Exercise description:
Retype word for word the first line of the listing and each line after it up to the line with "4.44, .20, .16, .13), M_red, wings[1])", with the pictures taken out.

Data shown:
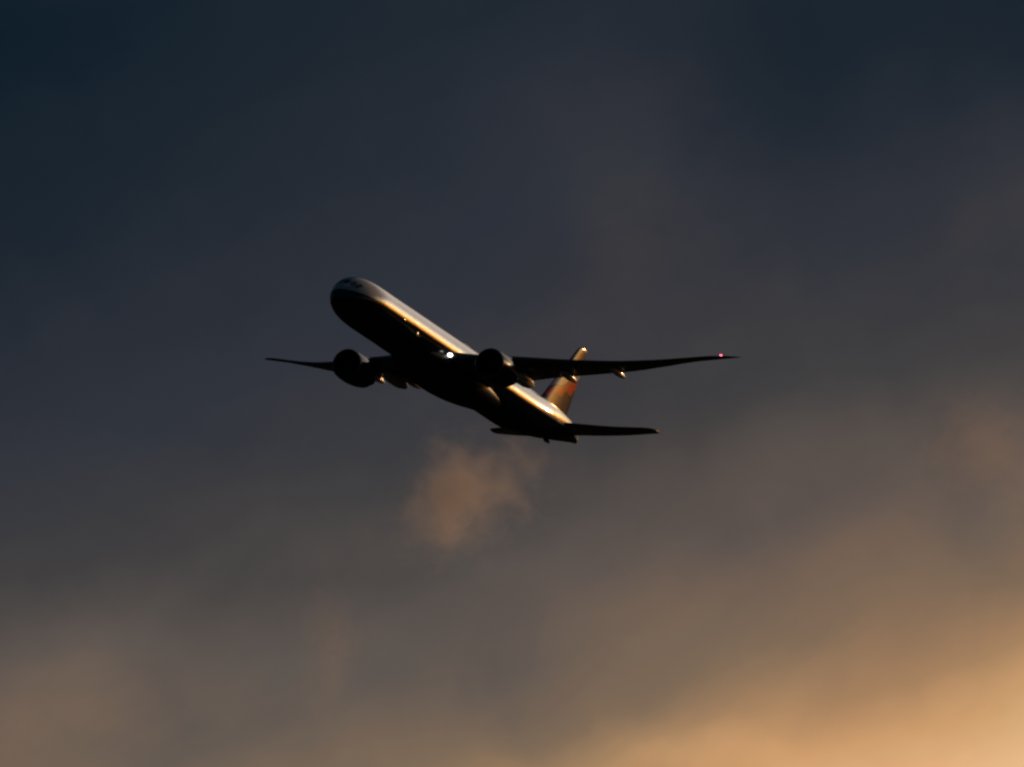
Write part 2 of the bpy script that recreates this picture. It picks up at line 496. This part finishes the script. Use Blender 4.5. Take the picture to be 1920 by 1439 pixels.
def airfoil(n=18):
    up_, lo_ = [], []
    for i in range(n + 1):
        c = 0.5 - 0.5 * math.cos(math.pi * i / n)
        yt = 5 * (.2969 * math.sqrt(c) - .1260 * c - .3516 * c * c + .2843 * c**3 - .1036 * c**4)
        cam = 0.10 * c * c * (1 - c)
        up_.append((c, yt, cam)); lo_.append((c, -yt, cam))
    return up_ + lo_[-2:0:-1]
AF = airfoil()
def wing_ring(y, sgn):
    le, te, z0, z1, th = fL(y), fTE(y), fz(y), fzt(y), fth(y)
    ch = te - le
    return [P(le + ch * c, sgn * y, z0 + (z1 - z0) * c + ch * (th * t + cm)) for c, t, cm in AF]
ys = [2.2 + 0.45 * i for i in range(62)] + [30.3, 30.7, 31.1, 31.5, 31.9, 32.15, 32.35, 32.5, 32.55]
wings = {}
for sgn in (1, -1):
    bm = bmesh.new()
    grid(bm, [wing_ring(y, sgn) for y in ys], close_v=True, cap0=True, cap1=True)
    wings[sgn] = build('wing', bm, M_wing, plane, sharp=60)
    for y, l0, l1, w, dep in [(7.45, 4.4, 1.0, .42, .95), (8.6, 7.8, -.7, .85, 1.85), (13.1, 4.4, 1.0, .42, .92), (18.75, 3.8, 1.0, .40, .84)]:
        te, zt = fTE(y), fzt(y)
        bm = bmesh.new()
        canoe(bm, te - l0, te + l1, sgn * y, zt - 0.02, w, dep)
        build('flap_fairing', bm, M_fair, wings[sgn], sharp=60)
# landing lights in the wing roots, a red light at the left wingtip
def lens(cx, cy, cz, ra, ry, rz):
    bm = bmesh.new()
    bmesh.ops.create_uvsphere(bm, u_segments=20, v_segments=12, radius=1)
    for v in bm.verts:
        c = P(cx, cy, cz)
        v.co = Vector((c.x + v.co.x * ra, c.y + v.co.y * ry, c.z + v.co.z * rz))
    return bm
for sgn in (1, -1):
    build('landing_light', lens(26.25, sgn * 3.52, -1.0, .30, .36, .24), M_land, wings[sgn])
build('navigation_light', lens(46.3, 30.85, 4.44, .20, .16, .13), M_red, wings[1])

# engines
EX, EZ = 24.6, -2.5
for sgn in (1, -1):
    cy = sgn * 9.65
    en = bpy.data.objects.new('engine', None)
    C.objects.link(en); en.parent = plane
    bm = bmesh.new()
    lathe(bm, [(1.05, 1.62), (.6, 1.63), (.3, 1.66), (.12, 1.70), (.02, 1.77), (.0, 1.83), (.05, 1.89), (.16, 1.935), (.32, 1.965)], EX, cy, EZ, 64)
    build('inlet_lip', bm, M_lip, en, sharp=70)
    bm = bmesh.new()
    lathe(bm, [(.32, 1.966), (.8, 2.00), (1.5, 2.02), (2.4, 2.01), (3.4, 1.94), (4.4, 1.81), (5.2, 1.66), (5.6, 1.56), (5.6, 1.50), (4.6, 1.58), (3.5, 1.62)], EX, cy, EZ, 64)
    build('nacelle', bm, M_nac, en, sharp=50)
    bm = bmesh.new()
    lathe(bm, [(1.05, 1.62), (2.0, 1.62), (3.5, 1.60), (3.5, .02)], EX, cy, EZ, 48)
    build('fan_duct', bm, M_dark, en, sharp=50)
    bm = bmesh.new()
    lathe(bm, [(.45, .02), (.5, .12), (.7, .28), (1.0, .43), (1.35, .56), (1.6, .60)], EX, cy, EZ, 32)
    build('spinner', bm, M_dark, en)
    bm = bmesh.new()
    for b in range(22):
        th0 = 2 * math.pi * b / 22
        rows = []
        for i in range(7):
            r = .5 + 1.1 * i / 6
            tw = R(25 + 35 * i / 6)
            ch = .42 - .1 * abs(i / 6 - .4)
            rr = []
            for q in range(5):
                u = q / 4 - .5
                ta = th0 + math.sin(tw) * u * ch / r + .1 * math.sin(i / 6 * math.pi)
                rr.append(P(EX + 1.25 + math.cos(tw) * u * ch, cy + r * math.cos(ta), EZ + r * math.sin(ta)))
            rows.append(rr)
        grid(bm, rows)
    build('fan', bm, M_fan, en)
    bm = bmesh.new()
    lathe(bm, [(4.2, 1.15), (5.6, 1.12), (6.6, .95), (7.3, .80), (7.3, .74), (6.6, .78)], EX, cy, EZ, 40)
    build('core_nozzle', bm, M_core, en, sharp=50)
    bm = bmesh.new()
    lathe(bm, [(6.5, .55), (7.3, .48), (7.9, .30), (8.3, .10), (8.4, .02)], EX, cy, EZ, 32)
    build('exhaust_plug', bm, M_core, en)
    # pylon
    bm = bmesh.new()
    rows = []
    for zz, a0, a1, w in [(EZ + 1.2, 26.2, 33.5, .30), (EZ + 1.75, 26.5, 35.0, .32), (EZ + 2.2, 28.4, 37.0, .30), (.02, 31.0, 38.5, .25)]:
        rows.append([P(a0 + (a1 - a0) * (.5 - .5 * math.cos(2 * math.pi * q / 24)), cy + w * math.sin(2 * math.pi * q / 24), zz) for q in range(24)])
    grid(bm, rows, close_v=True, cap0=True, cap1=True)
    build('pylon', bm, M_nac, en, sharp=60)

# tail fin with rudder, fin root fillet, stabilisers
def sym_ring(le, te, th, c0, c1, put, n=14):
    pts = []
    for sd in (1, -1):
        rng = range(n + 1) if sd > 0 else range(n, -1, -1)
        for i in rng:
            c = c0 + (c1 - c0) * (.5 - .5 * math.cos(math.pi * i / n))
            yt = 5 * th * (.2969 * math.sqrt(c) - .1260 * c - .3516 * c * c + .2843 * c**3 - .1036 * c**4)
            pts.append(put(le + (te - le) * c, sd * yt * (te - le)))
    return pts
FZ = [2.2, 3.2, 6.0, 9.0, 11.5, 12.3, 12.65, 12.8]
FL = [60.0, 61.1, 64.0, 67.2, 69.85, 70.75, 71.3, 72.0]
FT = [69.1, 69.5, 70.8, 72.1, 73.15, 73.4, 73.45, 73.3]
fFL, fFT = pchip(FZ, FL), pchip(FZ, FT)
zs = [2.2 + .5 * i for i in range(20)] + [12.0, 12.3, 12.5, 12.65, 12.75, 12.8]
bm = bmesh.new()
grid(bm, [sym_ring(fFL(z), fFT(z), .105, 0.0, .70, lambda a, t, z=z: P(a, t, z)) for z in zs], close_v=True, cap0=True, cap1=True)
fin = build('fin', bm, M_fin, plane, sharp=50)
bm = bmesh.new()
zr = [z for z in zs if 3.1 < z < 12.2]
grid(bm, [sym_ring(fFL(z), fFT(z), .103, .703, 1.0, lambda a, t, z=z: P(a, t, z)) for z in zr], close_v=True, cap0=True, cap1=True)
build('rudder', bm, M_fin, fin, sharp=50)
bm = bmesh.new()
grid(bm, [sym_ring(fFL(z), fFT(z), .102, .704, 1.0, lambda a, t, z=z: P(a, t, z)) for z in zs if z >= 12.2], close_v=True, cap0=True, cap1=True)
build('fin_tip', bm, M_fin, fin, sharp=50)
for sgn in (1, -1):
    bm = bmesh.new()
    rows = []
    for i in range(30):
        t = i / 29
        a = 60.4 + 8.8 * t
        hw = 5 * .105 * 9 * .12 * math.sin(math.pi * min(1, t * 1.05 + .02)) + .12
        s = math.sin(math.pi * t) ** .5 if 0 < t < 1 else .02
        rows.append([P(a, sgn * (hw * .5 + .34 * s * math.cos(q)), fT(a) - .02 + .26 * s * math.sin(q)) for q in [2 * math.pi * k / 16 for k in range(16)]])
    grid(bm, rows, close_v=True, cap0=True, cap1=True)
    build('fin_root_fillet', bm, M_hull, fin, sharp=60)
HY = [.4, 1.5, 4.0, 7.0, 9.8, 10.7, 11.15, 11.35]
HL = [62.6, 63.6, 65.55, 67.9, 69.9, 70.6, 71.25, 72.0]
HT = [70.2, 70.4, 71.3, 72.35, 73.2, 73.45, 73.55, 73.5]
HZ = [.70, .78, 1.0, 1.35, 1.78, 1.92, 2.0, 2.05]
fHL, fHT, fHZ = pchip(HY, HL), pchip(HY, HT), pchip(HY, HZ)
hy = [.4 + .5 * i for i in range(20)] + [10.3, 10.7, 11.0, 11.15, 11.28, 11.35]
for sgn in (1, -1):
    bm = bmesh.new()
    grid(bm, [sym_ring(fHL(y), fHT(y), .092, 0, 1, lambda a, t, y=y: P(a, sgn * y, fHZ(y) + t + 0.02 * (a - fHL(y)))) for y in hy], close_v=True, cap0=True, cap1=True)
    build('stabiliser', bm, M_white, plane, sharp=60)

# ------------------------------------------------------------------ ragged sunlit clouds far behind
def cloud(label, px, py, wpx, hpx, dist, dens, seed, lobes, nscale=3.2):
    m = bpy.data.materials.new('cloud_vapour')
    m.use_nodes = True
    n = Nodes(m.node_tree)
    t = n.new('ShaderNodeTexCoord')
    k = dist / FPX
    hw, hh = wpx * k / 2, hpx * k / 2
    mp = n.new('ShaderNodeMapping')
    mp.inputs['Scale'].default_value = (1 / hw, 1 / hw, 1 / hh)
    n.t.links.new(t.outputs['Object'], mp.inputs[0])
    co = mp.outputs[0]
    nz = n.noise(n.vadd(co, (seed, seed * .7, seed * 1.3)), nscale * .5, 4.0, 0.55, 0.4)
    nz2 = n.noise(n.vadd(co, (seed * 2, seed * .3, 4.0)), nscale * 1.6, 5.0, 0.6, 0.6)
    body = 0.0
    for lx, lz, r, amp in lobes:
        s_ = n.new('ShaderNodeVectorMath', operation='LENGTH')
        n.t.links.new(n.vadd(co, (-lx, 0.0, -lz)), s_.inputs[0])
        q = n.m('DIVIDE', s_.outputs['Value'], r)
        g = n.mul(n.m('EXPONENT', n.mul(q, q, -1.6)), amp)
        body = n.add(body, g)
    ed = n.new('ShaderNodeVectorMath', operation='LENGTH')
    n.t.links.new(co, ed.inputs[0])
    fade = n.sub(1.0, n.step(ed.outputs['Value'], .45, .95))
    shape = n.m('POWER', n.m('MAXIMUM', n.add(body, n.mul(n.sub(nz, .5), 1.0), n.mul(n.sub(nz2, .5), 1.15), -.10), 0.0), 1.5)
    den = n.mul(shape, fade, dens / hw)
    pv = n.new('ShaderNodeVolumePrincipled')
    pv.inputs['Color'].default_value = (.96, .87, .88, 1)
    pv.inputs['Anisotropy'].default_value = .5
    n.t.links.new(den, pv.inputs['Density'])
    o = n.new('ShaderNodeOutputMaterial')
    n.t.links.new(pv.outputs[0], o.inputs['Volume'])
    bm = bmesh.new()
    bmesh.ops.create_icosphere(bm, subdivisions=4, radius=1.0)
    rnd = random.Random(seed)
    ph = [rnd.uniform(0, 6.28) for _ in range(6)]
    for v in bm.verts:
        c = v.co
        w = 1 + .05 * (math.sin(4 * c.x + ph[0]) + math.sin(5 * c.z + ph[1]) + math.sin(4 * c.y + 3 * c.x + ph[2]))
        v.co = Vector((c.x * hw * w, c.y * hw * w, c.z * hh * w))
    ob = build('cloud', bm, m)
    ob.location = Vector((0, 0, 1.7)) + (-cb + cr * ((px - 960) / FPX) - cu * ((py - 719.5) / FPX)) * dist
    ob['label'] = label
    ob['category'] = 'cloud'
    ob['group'] = 'ragged sunlit clouds'
    return ob
cloud('small ragged orange lit cloud just below the belly of the airliner', 880, 922, 540, 490, 9000, 3.3, 3,
      [(-.12, -.02, .34, .85), (-.20, -.28, .26, .35), (.32, .06, .34, .36), (-.24, .34, .26, .30), (.42, .25, .22, .2)])
cloud('faint soft brown cloud at the right edge level with the tailplane', 1870, 850, 560, 480, 11000, 0.75, 8,
      [(-.15, .1, .45, .7), (.2, -.2, .5, .6), (-.1, .38, .25, .4)])
cloud('faint upright brown wisp in the lower left of the sky', 612, 1195, 330, 400, 10000, 0.34, 5,
      [(0, .15, .45, .8), (.05, -.3, .4, .6)])

# ------------------------------------------------------------------ ground below, out of frame but mirrored in the paintwork
m, n, p = material('dusk_fields')
t = n.new('ShaderNodeTexCoord')
g = n.noise(t.outputs['Object'], 0.004, 6.0, 0.6)
n.put(p.inputs['Base Color'], n.mix(g, (0.018, 0.026, 0.012, 1), (0.05, 0.045, 0.03, 1)))
p.inputs['Roughness'].default_value = 0.95
bm = bmesh.new()
rows = []
for i in range(25):
    r = 60000 * (i / 24) ** 3
    rows.append([Vector((r * math.cos(2 * math.pi * k / 48), r * math.sin(2 * math.pi * k / 48), 0)) for k in range(48)])
grid(bm, rows, close_v=True)
gr = build('ground', bm, m)
gr['kind'] = 'structure'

Output for this task:
Write part 2 of the bpy script that recreates this picture. It picks up at line 496. This part finishes the script. Use Blender 4.5. Take the picture to be 1920 by 1439 pixels.
def airfoil(n=18):
    up_, lo_ = [], []
    for i in range(n + 1):
        c = 0.5 - 0.5 * math.cos(math.pi * i / n)
        yt = 5 * (.2969 * math.sqrt(c) - .1260 * c - .3516 * c * c + .2843 * c**3 - .1036 * c**4)
        cam = 0.10 * c * c * (1 - c)
        up_.append((c, yt, cam)); lo_.append((c, -yt, cam))
    return up_ + lo_[-2:0:-1]
AF = airfoil()
def wing_ring(y, sgn):
    le, te, z0, z1, th = fL(y), fTE(y), fz(y), fzt(y), fth(y)
    ch = te - le
    return [P(le + ch * c, sgn * y, z0 + (z1 - z0) * c + ch * (th * t + cm)) for c, t, cm in AF]
ys = [2.2 + 0.45 * i for i in range(62)] + [30.3, 30.7, 31.1, 31.5, 31.9, 32.15, 32.35, 32.5, 32.55]
wings = {}
for sgn in (1, -1):
    bm = bmesh.new()
    grid(bm, [wing_ring(y, sgn) for y in ys], close_v=True, cap0=True, cap1=True)
    wings[sgn] = build('wing', bm, M_wing, plane, sharp=60)
    for y, l0, l1, w, dep in [(7.45, 4.4, 1.0, .42, .95), (8.6, 7.8, -.7, .85, 1.85), (13.1, 4.4, 1.0, .42, .92), (18.75, 3.8, 1.0, .40, .84)]:
        te, zt = fTE(y), fzt(y)
        bm = bmesh.new()
        canoe(bm, te - l0, te + l1, sgn * y, zt - 0.02, w, dep)
        build('flap_fairing', bm, M_fair, wings[sgn], sharp=60)
# landing lights in the wing roots, a red light at the left wingtip
def lens(cx, cy, cz, ra, ry, rz):
    bm = bmesh.new()
    bmesh.ops.create_uvsphere(bm, u_segments=20, v_segments=12, radius=1)
    for v in bm.verts:
        c = P(cx, cy, cz)
        v.co = Vector((c.x + v.co.x * ra, c.y + v.co.y * ry, c.z + v.co.z * rz))
    return bm
for sgn in (1, -1):
    build('landing_light', lens(26.25, sgn * 3.52, -1.0, .30, .36, .24), M_land, wings[sgn])
build('navigation_light', lens(46.3, 30.85, 4.44, .20, .16, .13), M_red, wings[1])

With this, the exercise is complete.